Les années 2000 : l’âge d’or du front républicain

Il faut attendre les législatives de 1998 pour voir la droite adopter largement l’idée d’un cordon sanitaire contre l’extrême droite. Jacques Chirac dénonce alors l’alliance proposée par le FN aux candidats de droite. Les alliances locales sont donc exclues, mais la droite ne revendique pas encore de front républicain qui la conduirait à se retirer au profit de la gauche lors de certaines élections 

 

Le véritable séisme a lieu le 21 avril 2002. Jean-Marie Le Pen se qualifie pour le second tour de l’élection présidentielle et toute la gauche, à part Arlette Laguiller, appelle à voter Jacques Chirac. Régionales 2004, législatives 2007 et municipales 2009 : lors de ces scrutins, droite et gauche se retirent régulièrement au second tour pour faire barrage au Front national. 

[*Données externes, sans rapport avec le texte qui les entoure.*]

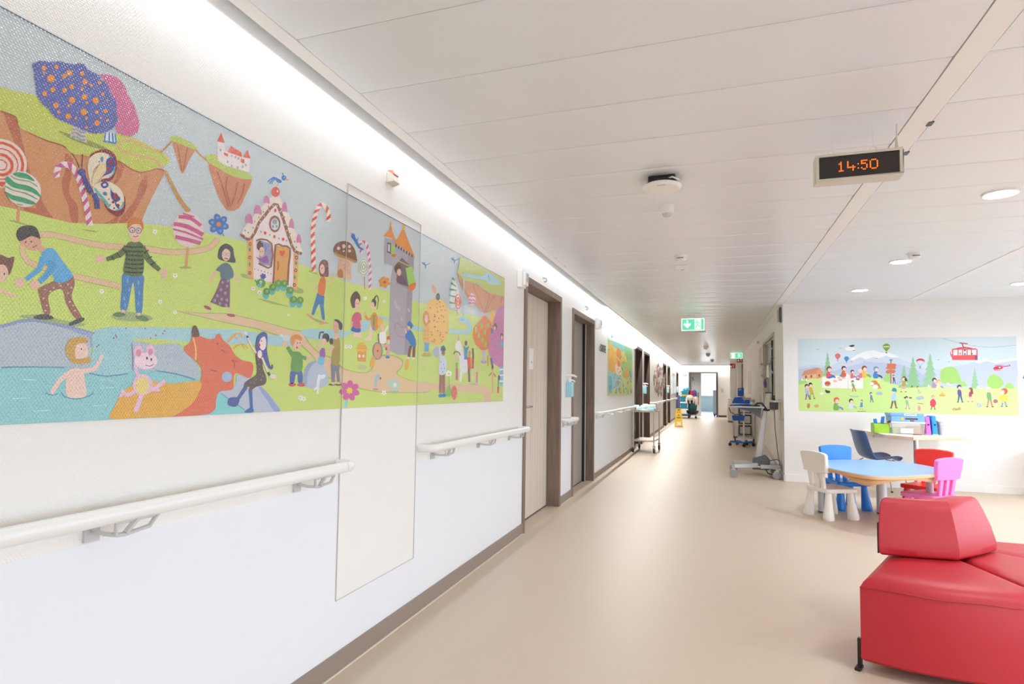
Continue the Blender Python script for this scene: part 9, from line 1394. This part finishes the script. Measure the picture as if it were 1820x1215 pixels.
area('slot_light_far', (XL + .07, (YS + YE - .3) / 2, 2.45), (0, math.radians(28), 0), .02, YE - YS - .3, SLOT, (1, 1, .98))
area('slot_light_end', ((XL + XR) / 2, YE - .08, 2.456), (math.radians(-20), 0, 0), 2.2, .02, SLOT * .12, (1, .98, .95))
area('room_daylight', (-.2, 36.6, 1.6), (math.radians(-90), 0, 0), 3, 1.8, ROOM, (.92, .96, 1))
for x in (1.645, 3.17):
    for y in (.4, 2.3, 4.256, 6.236, 7.88):  # besides the fitted downlights, unseen lamps without fittings added for brightness
        l = bpy.data.lights.new('downlight_and_fill_lamp', 'AREA'); l.shape = 'DISK'; l.size = .2; l.energy = DOWN; l.color = (.94, 1, 1.08); l.spread = math.radians(140)
        o = bpy.data.objects.new('downlight_and_fill_lamp', l); COL.objects.link(o); o.location = (x, y, ZC - .012)
# ================================================================== camera
cd = bpy.data.cameras.new('Camera'); cam = bpy.data.objects.new('Camera', cd); COL.objects.link(cam); scene.camera = cam
cd.sensor_width = 36; cd.lens = 1052.98 * 36 / 1820; cd.shift_x = 0; cd.shift_y = (630.54 - 607.5) / 1820; cd.clip_start = .02; cd.clip_end = 200
yaw, pitch, roll = .326942, .0556925, .0135948
f = Vector((-math.sin(yaw) * math.cos(pitch), math.cos(yaw) * math.cos(pitch), math.sin(pitch))); r0 = Vector((math.cos(yaw), math.sin(yaw), 0)); u0 = r0.cross(f)
r_ = r0 * math.cos(roll) + u0 * math.sin(roll); u_ = u0 * math.cos(roll) - r0 * math.sin(roll)
cam.matrix_world = Matrix(((r_.x, u_.x, -f.x, 0), (r_.y, u_.y, -f.y, 0), (r_.z, u_.z, -f.z, 1.22), (0, 0, 0, 1)))
vs = scene.view_settings; vs.view_transform = 'Standard'; vs.look = 'None'; vs.gamma = 1; vs.use_curve_mapping = False; vs.exposure = EXPO
scene.display_settings.display_device = 'sRGB'
cy = scene.cycles; cy.use_denoising = True; cy.max_bounces = 10; cy.diffuse_bounces = 6; cy.glossy_bounces = 4; cy.caustics_reflective = False; cy.caustics_refractive = False; cy.sample_clamp_indirect = 6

Depuis 2010, le retour du "ni-ni"

Le mandat de Nicolas Sarkozy marque le retour, lors des élections cantonales de 2011 du “ni-ni”, déjà adopté par la droite dans les années 1980 et 1990. Idem aux municipales de 2014. Progressivement, à l’UMP, certaines personnalités comme Jean-Pierre Raffarin ou Nathalie Kosciusko-Morizet grincent des dents et réclament un retour du front républicain.

 

À gauche, quinze ans après le traumatisme du 21 avril 2002, le front républicain se fissure également. Si les cadres du PS y restent favorables (même quand leurs homologues de l’UMP ne le sont pas), la “gauche de la gauche” refuse de plus en plus régulièrement d'appeler à voter à droite pour faire barrage au FN. Dernière illustration en date : le refus de Jean-Luc Mélenchon d’appeler à voter Emmanuel Macron au second tour de l’élection présidentielle. Le candidat de la France insoumise s'était contenté de demander de ne donner aucune voix à Marine Le Pen.